五輪ビジネスに組み込まれた新聞・テレビでは五輪批判がタブー化
とくに大手新聞社は軒並みスポンサーに名を連ねている。東京2020オリンピックオフィシャルパートナーには、読売新聞、朝日新聞、日本経済新聞、毎日新聞の名があり、東京2020オリンピックオフィシャルサポーターには、産経新聞、北海道新聞も入っている。
さらにテレビ局にいたっては、高額をつぎ込んで放映権を獲得しており、五輪ビジネスと完全に一体化。問題点を追及するどころか、報道番組ですらチケット販売の告知などPR放送をする始末だ。まともなオリンピック批判などほとんど放送されていない。

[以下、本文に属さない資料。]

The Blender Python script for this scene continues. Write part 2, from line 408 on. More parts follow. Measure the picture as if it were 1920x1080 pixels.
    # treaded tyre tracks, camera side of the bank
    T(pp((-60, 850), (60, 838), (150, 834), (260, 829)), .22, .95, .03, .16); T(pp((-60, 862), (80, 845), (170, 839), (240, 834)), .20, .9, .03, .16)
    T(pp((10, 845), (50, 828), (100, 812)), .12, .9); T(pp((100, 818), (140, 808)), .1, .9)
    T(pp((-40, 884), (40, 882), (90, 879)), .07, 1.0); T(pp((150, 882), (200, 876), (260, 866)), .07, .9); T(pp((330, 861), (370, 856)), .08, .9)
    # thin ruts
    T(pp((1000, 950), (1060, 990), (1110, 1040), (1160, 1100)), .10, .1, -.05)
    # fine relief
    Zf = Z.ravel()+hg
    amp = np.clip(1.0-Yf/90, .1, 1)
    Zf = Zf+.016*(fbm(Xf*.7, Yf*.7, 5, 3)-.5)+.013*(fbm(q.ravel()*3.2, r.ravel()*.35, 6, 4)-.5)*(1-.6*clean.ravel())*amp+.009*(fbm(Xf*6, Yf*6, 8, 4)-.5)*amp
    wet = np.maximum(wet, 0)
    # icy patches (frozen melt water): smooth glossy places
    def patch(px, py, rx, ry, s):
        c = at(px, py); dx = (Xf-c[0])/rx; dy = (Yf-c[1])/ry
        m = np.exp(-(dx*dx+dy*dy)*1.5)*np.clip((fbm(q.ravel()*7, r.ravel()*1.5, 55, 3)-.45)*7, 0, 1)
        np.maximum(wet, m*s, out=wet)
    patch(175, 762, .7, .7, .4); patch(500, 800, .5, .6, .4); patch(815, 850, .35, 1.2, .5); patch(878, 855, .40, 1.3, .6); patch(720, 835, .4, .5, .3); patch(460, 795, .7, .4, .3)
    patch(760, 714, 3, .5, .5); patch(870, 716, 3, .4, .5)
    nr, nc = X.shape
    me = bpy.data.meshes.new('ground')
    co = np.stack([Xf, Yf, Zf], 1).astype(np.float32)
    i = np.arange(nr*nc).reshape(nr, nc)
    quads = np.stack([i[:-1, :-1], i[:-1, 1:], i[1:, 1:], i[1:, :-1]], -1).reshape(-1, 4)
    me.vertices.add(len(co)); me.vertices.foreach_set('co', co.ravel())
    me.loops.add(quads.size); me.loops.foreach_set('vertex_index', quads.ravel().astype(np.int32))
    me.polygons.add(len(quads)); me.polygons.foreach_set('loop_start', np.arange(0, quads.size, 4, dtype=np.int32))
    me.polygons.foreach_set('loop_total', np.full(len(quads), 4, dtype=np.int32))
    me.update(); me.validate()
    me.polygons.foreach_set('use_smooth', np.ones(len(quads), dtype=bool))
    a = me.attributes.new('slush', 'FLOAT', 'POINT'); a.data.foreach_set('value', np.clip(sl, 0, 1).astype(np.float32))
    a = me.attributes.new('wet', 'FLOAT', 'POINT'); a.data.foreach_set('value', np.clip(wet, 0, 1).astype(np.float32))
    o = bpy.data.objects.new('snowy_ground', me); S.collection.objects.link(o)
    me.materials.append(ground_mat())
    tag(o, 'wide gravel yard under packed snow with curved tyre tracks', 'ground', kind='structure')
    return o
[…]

こうして大手メディアによる検証や追及がなされなかった結果、オリンピックまではすでに1年を切っているのにも関わらず、なんら根本的な対策がなされないまま放置されている。
酷暑問題だけではない。五輪の影響で妨げられる被災地復興、膨れ上がる費用、誘致に関わる汚職疑惑、会場建設における過重労働、ボランティアという名の無償ブラック労働……。この間、発覚した東京五輪をめぐる数々の問題は、まったく解決していないままである。
しかし、これだけの問題だらけの東京五輪を大手メディアはまともな批判・検証をしないまま五輪礼賛報道を繰り広げ、国民の間に「五輪を批判してはいけない」「日本国民なら五輪に協力して当然」「五輪に文句を言うのは非国民」という空気が浸透。開催が近づくにつれ、「ここまで来たらもう文句を言っても仕方ない」とこの同調圧力はますます強くなっている。
東京オリンピック・パラリンピックの開会式および閉会式のプランニングチームの一員である椎名林檎が以前「国民全員が組織委員会」なる全体主義丸出しの発言をしたことがあったが、ここのところの五輪の問題点をないことにして突き進む様子を見ていると、まさに戦中の「一億総火の玉」を彷彿とさせられる。
この酷暑のなかオリンピック開催を強行することはどう考えても問題がある。もはや対策はない。酷暑下でのオリンピック開催強行による被害を被るのは、日本に住む人々だけでなく、海外からやってきたアスリートや観客も同様だ。むしろ、海外から来た人たちは、高温多湿な厳しい東京の暑さに免疫がない分、熱中症対策に関する知識や経験にも乏しく、危険性は高い。
何よりこんな当たり前の批判すらできない国で、オリンピックなどやるべきではない。今からでも遅くはない、返上するべきだ。